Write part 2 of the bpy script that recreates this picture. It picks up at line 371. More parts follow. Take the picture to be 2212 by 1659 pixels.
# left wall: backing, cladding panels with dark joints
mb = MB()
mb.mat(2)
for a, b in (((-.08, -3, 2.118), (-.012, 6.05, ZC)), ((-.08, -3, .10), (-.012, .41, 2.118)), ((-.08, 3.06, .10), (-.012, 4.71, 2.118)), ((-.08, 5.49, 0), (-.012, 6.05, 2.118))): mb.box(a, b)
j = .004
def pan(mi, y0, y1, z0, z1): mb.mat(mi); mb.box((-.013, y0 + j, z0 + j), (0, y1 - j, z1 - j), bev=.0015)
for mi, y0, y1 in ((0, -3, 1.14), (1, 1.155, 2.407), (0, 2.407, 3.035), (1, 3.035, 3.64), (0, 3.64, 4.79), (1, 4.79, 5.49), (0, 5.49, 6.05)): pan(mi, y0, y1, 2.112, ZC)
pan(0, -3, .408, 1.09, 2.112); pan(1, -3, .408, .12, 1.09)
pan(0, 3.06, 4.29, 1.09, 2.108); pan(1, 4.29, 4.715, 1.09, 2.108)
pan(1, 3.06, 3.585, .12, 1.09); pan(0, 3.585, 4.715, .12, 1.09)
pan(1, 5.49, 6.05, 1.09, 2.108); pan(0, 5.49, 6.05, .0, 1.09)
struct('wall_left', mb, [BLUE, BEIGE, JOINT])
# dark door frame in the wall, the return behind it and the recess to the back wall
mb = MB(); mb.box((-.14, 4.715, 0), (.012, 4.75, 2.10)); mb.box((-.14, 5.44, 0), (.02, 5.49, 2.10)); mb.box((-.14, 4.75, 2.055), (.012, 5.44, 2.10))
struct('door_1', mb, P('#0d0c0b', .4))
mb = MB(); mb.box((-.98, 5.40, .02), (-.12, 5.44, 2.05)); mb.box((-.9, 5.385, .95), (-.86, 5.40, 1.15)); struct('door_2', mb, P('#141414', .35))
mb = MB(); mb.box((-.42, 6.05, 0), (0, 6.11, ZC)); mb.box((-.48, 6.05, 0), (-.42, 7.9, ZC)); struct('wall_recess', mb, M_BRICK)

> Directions
Return the whole listing exactly, with every line included.

> Result of this exercise
Write part 2 of the bpy script that recreates this picture. It picks up at line 371. More parts follow. Take the picture to be 2212 by 1659 pixels.
# left wall: backing, cladding panels with dark joints
mb = MB()
mb.mat(2)
for a, b in (((-.08, -3, 2.118), (-.012, 6.05, ZC)), ((-.08, -3, .10), (-.012, .41, 2.118)), ((-.08, 3.06, .10), (-.012, 4.71, 2.118)), ((-.08, 5.49, 0), (-.012, 6.05, 2.118))): mb.box(a, b)
j = .004
def pan(mi, y0, y1, z0, z1): mb.mat(mi); mb.box((-.013, y0 + j, z0 + j), (0, y1 - j, z1 - j), bev=.0015)
for mi, y0, y1 in ((0, -3, 1.14), (1, 1.155, 2.407), (0, 2.407, 3.035), (1, 3.035, 3.64), (0, 3.64, 4.79), (1, 4.79, 5.49), (0, 5.49, 6.05)): pan(mi, y0, y1, 2.112, ZC)
pan(0, -3, .408, 1.09, 2.112); pan(1, -3, .408, .12, 1.09)
pan(0, 3.06, 4.29, 1.09, 2.108); pan(1, 4.29, 4.715, 1.09, 2.108)
pan(1, 3.06, 3.585, .12, 1.09); pan(0, 3.585, 4.715, .12, 1.09)
pan(1, 5.49, 6.05, 1.09, 2.108); pan(0, 5.49, 6.05, .0, 1.09)
struct('wall_left', mb, [BLUE, BEIGE, JOINT])
# dark door frame in the wall, the return behind it and the recess to the back wall
mb = MB(); mb.box((-.14, 4.715, 0), (.012, 4.75, 2.10)); mb.box((-.14, 5.44, 0), (.02, 5.49, 2.10)); mb.box((-.14, 4.75, 2.055), (.012, 5.44, 2.10))
struct('door_1', mb, P('#0d0c0b', .4))
mb = MB(); mb.box((-.98, 5.40, .02), (-.12, 5.44, 2.05)); mb.box((-.9, 5.385, .95), (-.86, 5.40, 1.15)); struct('door_2', mb, P('#141414', .35))
mb = MB(); mb.box((-.42, 6.05, 0), (0, 6.11, ZC)); mb.box((-.48, 6.05, 0), (-.42, 7.9, ZC)); struct('wall_recess', mb, M_BRICK)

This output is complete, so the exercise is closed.